Mixing 16 bit linear PCM streams and avoiding clipping/overflow

Question

I've trying to mix together 2 16bit linear PCM audio streams and I can't seem to overcome the noise issues. I think they are coming from overflow when mixing samples together.

I have following function ...

short int mix_sample(short int sample1, short int sample2)
{
    return #mixing_algorithm#;
}

... and here's what I have tried as #mixing_algorithm#

sample1/2 + sample2/2
2*(sample1 + sample2) - 2*(sample1*sample2) - 65535
(sample1 + sample2) - sample1*sample2
(sample1 + sample2) - sample1*sample2 - 65535
(sample1 + sample2) - ((sample1*sample2) >> 0x10) // same as divide by 65535

Some of them have produced better results than others but even the best result contained quite a lot of noise.

Any ideas how to solve it?

Answer 1

The best solution I have found is given by Viktor Toth. He provides a solution for 8-bit unsigned PCM, and changing that for 16-bit signed PCM, produces this:

int a = 111; // first sample (-32768..32767)
int b = 222; // second sample
int m; // mixed result will go here

// Make both samples unsigned (0..65535)
a += 32768;
b += 32768;

// Pick the equation
if ((a < 32768) || (b < 32768)) {
    // Viktor's first equation when both sources are "quiet"
    // (i.e. less than middle of the dynamic range)
    m = a * b / 32768;
} else {
    // Viktor's second equation when one or both sources are loud
    m = 2 * (a + b) - (a * b) / 32768 - 65536;
}

// Output is unsigned (0..65536) so convert back to signed (-32768..32767)
if (m == 65536) m = 65535;
m -= 32768;

Using this algorithm means there is almost no need to clip the output as it is only one value short of being within range. Unlike straight averaging, the volume of one source is not reduced even when the other source is silent.

Answer 2

here's a descriptive implementation:

short int mix_sample(short int sample1, short int sample2) {
    const int32_t result(static_cast<int32_t>(sample1) + static_cast<int32_t>(sample2));
    typedef std::numeric_limits<short int> Range;
    if (Range::max() < result)
        return Range::max();
    else if (Range::min() > result)
        return Range::min();
    else
        return result;
}

to mix, it's just add and clip!

to avoid clipping artifacts, you will want to use saturation or a limiter. ideally, you will have a small int32_t buffer with a small amount of lookahead. this will introduce latency.

more common than limiting everywhere, is to leave a few bits' worth of 'headroom' in your signal.

Answer 3

Here is what I did on my recent synthesizer project.

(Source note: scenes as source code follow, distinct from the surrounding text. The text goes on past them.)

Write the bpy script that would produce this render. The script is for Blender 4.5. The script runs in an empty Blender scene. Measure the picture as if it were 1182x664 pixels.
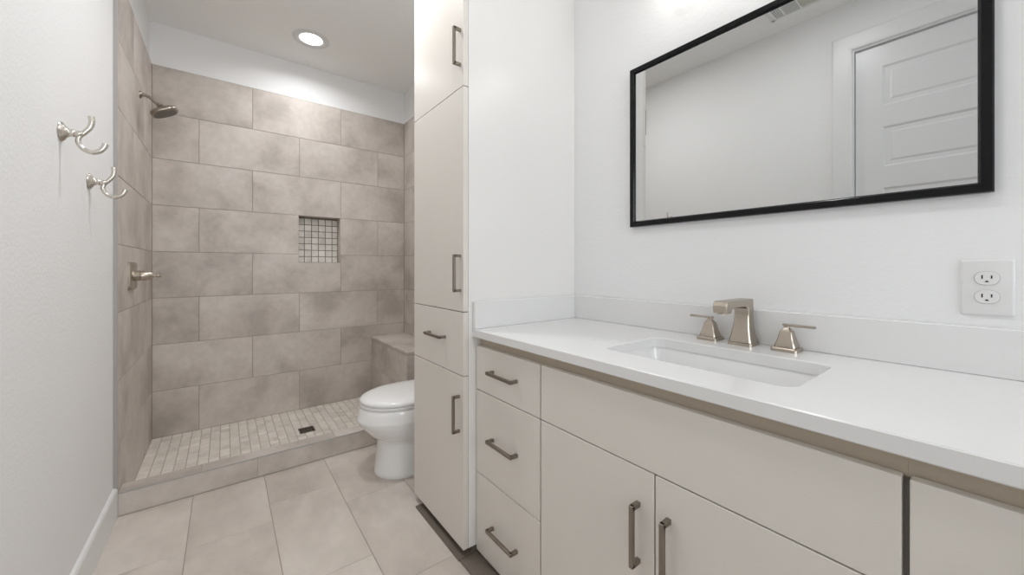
import bpy, bmesh, math, random
from mathutils import Vector, Matrix
random.seed(7)
S = bpy.context.scene
COL = S.collection

# ------------------------------------------------------------------ camera
cam_d = bpy.data.cameras.new('camera'); cam = bpy.data.objects.new('camera', cam_d); COL.objects.link(cam)
cam.location = (0.391, 0.0, 1.110)
cam.rotation_euler = (math.pi / 2, 0, -0.6538)
cam_d.sensor_width = 36.0
cam_d.lens = 432.9 / 1182 * 36.0
cam_d.shift_y = -23.3 / 1182
cam_d.clip_start = 0.02
S.camera = cam
# ------------------------------------------------------------------ light levels
SHOWER_CAN = 4.3             # watts, recessed ceiling light over the shower
HALL_FILL_CAN = 10            # unseen ceiling light in front of the shower, added as fill
ROOM_CAN = 4.5            # recessed ceiling light beside the vanity
REAR_FILL_CAN = 0.5            # unseen ceiling light behind the camera, added as weak fill
VANITY_STRENGTH = 4     # lamp bar above the mirror
WINDOW_FILL = 25            # watts of soft fill, area lamp in an added window behind the camera
ld = bpy.data.lights.new('window_fill_lamp', 'AREA'); ld.shape = 'RECTANGLE'; ld.size = 1.38; ld.size_y = 1.38; ld.energy = WINDOW_FILL; ld.color = (0.96, 0.98, 1.0)
lo = bpy.data.objects.new('window_fill_lamp', ld); COL.objects.link(lo); lo.location = (0.86, -2.86, 1.65); lo.rotation_euler = (math.pi / 2, 0, 0)
w = bpy.data.worlds.new('world'); S.world = w; w.use_nodes = True
bg = w.node_tree.nodes['Background']
bg.inputs[0].default_value = (0.80, 0.90, 1.0, 1); bg.inputs[1].default_value = 1.0
S.view_settings.view_transform = 'Standard'
S.view_settings.look = 'None'
S.view_settings.exposure = 0.08
S.view_settings.gamma = 1.0
S.view_settings.use_curve_mapping = False
S.cycles.use_denoising = True
S.cycles.max_bounces = 12
S.cycles.diffuse_bounces = 8
S.cycles.glossy_bounces = 6
S.cycles.sample_clamp_indirect = 6.0

# ------------------------------------------------------------------ dimensions (metres)
W = 1.723      # right wall
YB = 3.389     # tiled back wall of the shower
H = 2.724      # ceiling
ZT = 2.446     # top of the wall tile
ZS = -0.018    # shower floor
YJ = 2.390     # front of the shower
YF = -2.75     # wall behind the camera
TX = 0.012     # face of the tile on the left wall
ROW = 0.308
CT = 0.873     # counter top
YC = 1.2415    # side of the tall cabinet


# ------------------------------------------------------------------ materials
def mat(name, color, rough=0.5, metal=0.0, spec=0.5, coat=0.0):
    m = bpy.data.materials.new(name); m.use_nodes = True
    b = m.node_tree.nodes['Principled BSDF']
    b.inputs['Base Color'].default_value = (*color, 1)
    b.inputs['Roughness'].default_value = rough
    b.inputs['Metallic'].default_value = metal
    b.inputs['Specular IOR Level'].default_value = spec
    b.inputs['Coat Weight'].default_value = coat
    return m


def nodes(m):
    return m.node_tree.nodes, m.node_tree.links, m.node_tree.nodes['Principled BSDF']


def add_bump(m, scale, strength, dist=0.002, detail=3, rough=0.55):
    n, l, b = nodes(m)
    tc = n.new('ShaderNodeTexCoord'); nz = n.new('ShaderNodeTexNoise'); bp = n.new('ShaderNodeBump')
    nz.inputs['Scale'].default_value = scale; nz.inputs['Detail'].default_value = detail
    nz.inputs['Roughness'].default_value = rough
    bp.inputs['Strength'].default_value = strength; bp.inputs['Distance'].default_value = dist
    l.new(tc.outputs['Object'], nz.inputs['Vector']); l.new(nz.outputs['Fac'], bp.inputs['Height'])
    l.new(bp.outputs['Normal'], b.inputs['Normal'])


def add_mottle(m, c1, c2, scale, detail=4):
    n, l, b = nodes(m)
    tc = n.new('ShaderNodeTexCoord'); nz = n.new('ShaderNodeTexNoise'); mx = n.new('ShaderNodeMix'); mx.data_type = 'RGBA'
    nz.inputs['Scale'].default_value = scale; nz.inputs['Detail'].default_value = detail
    mx.inputs['A'].default_value = (*c1, 1); mx.inputs['B'].default_value = (*c2, 1)
    l.new(tc.outputs['Object'], nz.inputs['Vector']); l.new(nz.outputs['Fac'], mx.inputs['Factor'])
    l.new(mx.outputs['Result'], b.inputs['Base Color'])


def stone_tile(name, dark, mid, light, scale=2.2, rough=0.42, streak=(1, 1, 1), vein=0.0, island=0.10, contrast=1.0):
    """porcelain stone: cloudy patches whose pattern jumps from one tile to the next"""
    m = mat(name, mid, rough)
    n, l, b = nodes(m)
    tc = n.new('ShaderNodeTexCoord'); geo = n.new('ShaderNodeNewGeometry')
    sc = n.new('ShaderNodeVectorMath'); sc.operation = 'MULTIPLY'; sc.inputs[1].default_value = streak
    cmb = n.new('ShaderNodeCombineXYZ')
    m1 = n.new('ShaderNodeMath'); m1.operation = 'MULTIPLY'; m1.inputs[1].default_value = 37.0
    m2 = n.new('ShaderNodeMath'); m2.operation = 'MULTIPLY'; m2.inputs[1].default_value = 91.0
    m3 = n.new('ShaderNodeMath'); m3.operation = 'MULTIPLY'; m3.inputs[1].default_value = 53.0
    for k, mm in enumerate((m1, m2, m3)):
        l.new(geo.outputs['Random Per Island'], mm.inputs[0]); l.new(mm.outputs[0], cmb.inputs[k])
    ad = n.new('ShaderNodeVectorMath'); ad.operation = 'ADD'
    l.new(tc.outputs['Object'], sc.inputs[0]); l.new(sc.outputs[0], ad.inputs[0]); l.new(cmb.outputs[0], ad.inputs[1])
    nz = n.new('ShaderNodeTexNoise'); nz.inputs['Scale'].default_value = scale
    nz.inputs['Detail'].default_value = 7; nz.inputs['Roughness'].default_value = 0.56
    nz.inputs['Distortion'].default_value = 0.25
    l.new(ad.outputs[0], nz.inputs['Vector'])
    cr = n.new('ShaderNodeValToRGB')
    e = cr.color_ramp.elements
    h = 0.17 / contrast
    e[0].position = 0.5 - h; e[0].color = (*dark, 1)
    e[1].position = 0.5 + h; e[1].color = (*light, 1)
    k = cr.color_ramp.elements.new(0.5); k.color = (*mid, 1)
    l.new(nz.outputs['Fac'], cr.inputs['Fac'])
    last = cr.outputs['Color']
    # fine grain
    n2 = n.new('ShaderNodeTexNoise'); n2.inputs['Scale'].default_value = scale * 9; n2.inputs['Detail'].default_value = 4
    l.new(ad.outputs[0], n2.inputs['Vector'])
    mr = n.new('ShaderNodeMapRange'); mr.inputs['From Min'].default_value = 0.3; mr.inputs['From Max'].default_value = 0.7
    mr.inputs['To Min'].default_value = 0.95; mr.inputs['To Max'].default_value = 1.05
    l.new(n2.outputs['Fac'], mr.inputs['Value'])
    ir = n.new('ShaderNodeMapRange'); ir.inputs['To Min'].default_value = 1 - island; ir.inputs['To Max'].default_value = 1 + island
    fr = n.new('ShaderNodeMath'); fr.operation = 'FRACT'
    l.new(m2.outputs[0], fr.inputs[0]); l.new(fr.outputs[0], ir.inputs['Value'])
    mu = n.new('ShaderNodeMath'); mu.operation = 'MULTIPLY'
    l.new(mr.outputs[0], mu.inputs[0]); l.new(ir.outputs[0], mu.inputs[1])
    vs = n.new('ShaderNodeVectorMath'); vs.operation = 'SCALE'
    l.new(last, vs.inputs[0]); l.new(mu.outputs[0], vs.inputs['Scale'])
    last = vs.outputs[0]
    if vein:
        wv = n.new('ShaderNodeTexNoise'); wv.inputs['Scale'].default_value = scale * 0.9; wv.inputs['Detail'].default_value = 3
        wv.inputs['Distortion'].default_value = 1.6
        l.new(ad.outputs[0], wv.inputs['Vector'])
        a = n.new('ShaderNodeMath'); a.operation = 'SUBTRACT'; a.inputs[1].default_value = 0.5
        ab = n.new('ShaderNodeMath'); ab.operation = 'ABSOLUTE'
        rr = n.new('ShaderNodeMapRange'); rr.inputs['From Max'].default_value = 0.02
        rr.inputs['To Min'].default_value = vein; rr.inputs['To Max'].default_value = 0
        l.new(wv.outputs['Fac'], a.inputs[0]); l.new(a.outputs[0], ab.inputs[0]); l.new(ab.outputs[0], rr.inputs['Value'])
        mx = n.new('ShaderNodeMix'); mx.data_type = 'RGBA'
        mx.inputs['B'].default_value = (*[min(1, c * 1.22) for c in light], 1)
        l.new(rr.outputs[0], mx.inputs['Factor']); l.new(last, mx.inputs['A']); last = mx.outputs['Result']
    l.new(last, b.inputs['Base Color'])
    return m


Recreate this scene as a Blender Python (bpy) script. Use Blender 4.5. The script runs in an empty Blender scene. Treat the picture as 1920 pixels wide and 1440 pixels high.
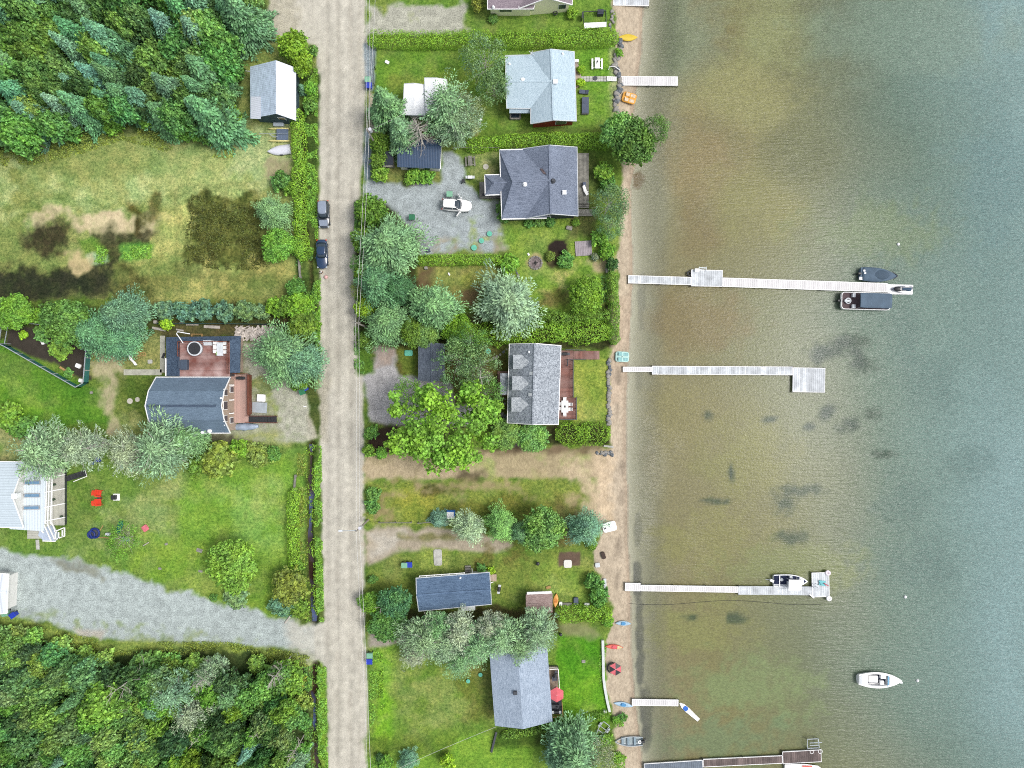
import bpy, bmesh, math, random
import numpy as np
from mathutils import Vector, Matrix
random.seed(11)
RNG = np.random.default_rng(11)
SC = bpy.context.scene
COL = SC.collection
R = math.radians

# ---------------------------------------------------------------- camera, sky, sun, exposure
S = 11.5            # photograph pixels per metre at ground level
H = 115.0           # camera height
cd = bpy.data.cameras.new("camera"); cam = bpy.data.objects.new("camera", cd); COL.objects.link(cam)
cam.location = (0, 0, H); cam.rotation_euler = (0, 0, 0)
cd.sensor_width = 36.0; cd.lens = 36.0 * H / (1920 / S)
cd.clip_start = 1.0; cd.clip_end = 3000
SC.camera = cam
world = bpy.data.worlds.new("World"); SC.world = world; world.use_nodes = True
nt = world.node_tree; nt.nodes.clear()
sky = nt.nodes.new("ShaderNodeTexSky"); sky.sky_type = 'NISHITA'; sky.sun_disc = False
sky.sun_elevation = R(58); sky.sun_rotation = R(90); sky.air_density = 1.0; sky.dust_density = 4.0; sky.ozone_density = 1.0
hs = nt.nodes.new("ShaderNodeHueSaturation"); hs.inputs['Saturation'].default_value = 0.42   # bright cloud cover
bg = nt.nodes.new("ShaderNodeBackground"); bg.inputs['Strength'].default_value = 0.15
wo = nt.nodes.new("ShaderNodeOutputWorld")
nt.links.new(sky.outputs[0], hs.inputs['Color']); nt.links.new(hs.outputs[0], bg.inputs[0]); nt.links.new(bg.outputs[0], wo.inputs[0])
sd = bpy.data.lights.new("sun", 'SUN'); sd.energy = 1.5; sd.angle = R(20); sd.color = (1.0, 0.965, 0.92)
sun = bpy.data.objects.new("sun", sd); COL.objects.link(sun); sun.rotation_euler = (0, R(32), 0); sun.location = (60, 0, 90)
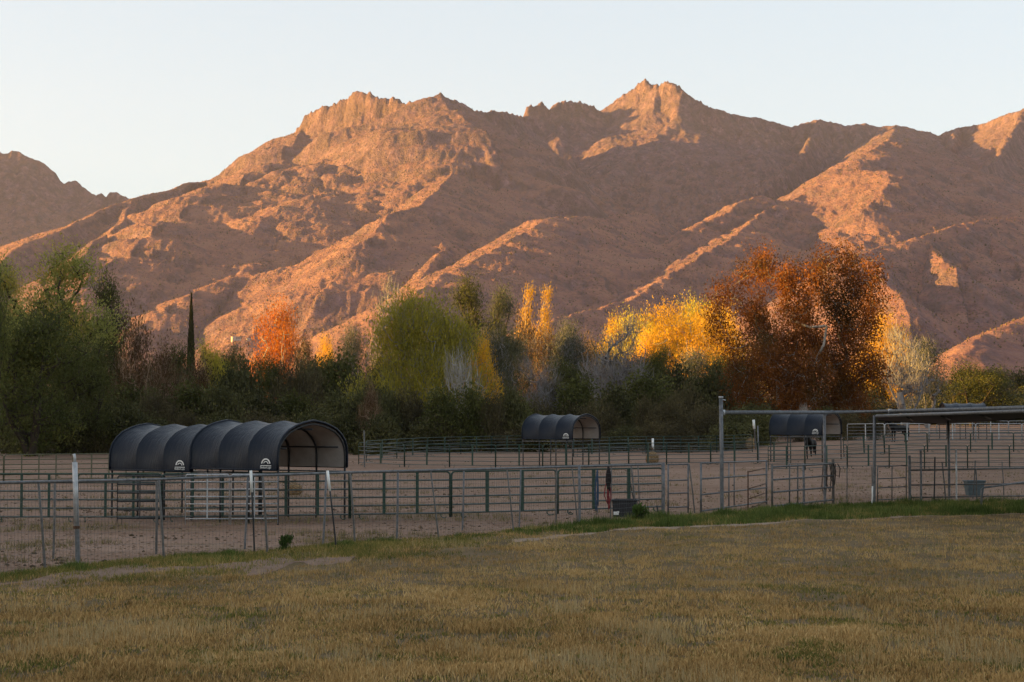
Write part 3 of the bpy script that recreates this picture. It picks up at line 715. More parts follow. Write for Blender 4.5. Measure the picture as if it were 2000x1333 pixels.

int* unfiltered = (int *)malloc(lengthOfLongPcmInShorts*4);
int i;
for(i = 0; i < lengthOfShortPcmInShorts; i++){
    unfiltered[i] = shortPcm[i] + longPcm[i];
}
for(; i < lengthOfLongPcmInShorts; i++){
     unfiltered[i] = longPcm[i];
}

int max = 0;
for(int i = 0; i < lengthOfLongPcmInShorts; i++){
   int val = unfiltered[i];
   if(abs(val) > max)
      max = val;
}

short int *newPcm = (short int *)malloc(lengthOfLongPcmInShorts*2);
for(int i = 0; i < lengthOfLongPcmInShorts; i++){
   newPcm[i] = (unfilted[i]/max) * MAX_SHRT;
}

I added all the PCM data into an integer array, so that I get all the data unfiltered.

After doing that I looked for the absolute max value in the integer array.

Finally, I took the integer array and put it into a short int array by taking each element dividing by that max value and then multiplying by the max short int value.

This way you get the minimum amount of 'headroom' needed to fit the data.

You might be able to do some statistics on the integer array and integrate some clipping, but for what I needed the minimum amount of headroom was good enough for me.

Answer 4

There's a discussion here: https://dsp.stackexchange.com/questions/3581/algorithms-to-mix-audio-signals-without-clipping about why the A+B - A*B solution is not ideal. Hidden down in one of the comments on this discussion is the suggestion to sum the values and divide by the square root of the number of signals. And an additional check for clipping couldn't hurt. This seems like a reasonable (simple and fast) middle ground.

Answer 5

I think they should be functions mapping [MIN_SHORT, MAX_SHORT] -> [MIN_SHORT, MAX_SHORT] and they are clearly not (besides first one), so overflows occurs.

If unwind's proposition won't work you can also try:

((long int)(sample1) + sample2) / 2

Answer 6

Since you are in time domain the frequency info is in the difference between successive samples, when you divide by two you damage that information. That's why adding and clipping works better. Clipping will of course add very high frequency noise which is probably filtered out.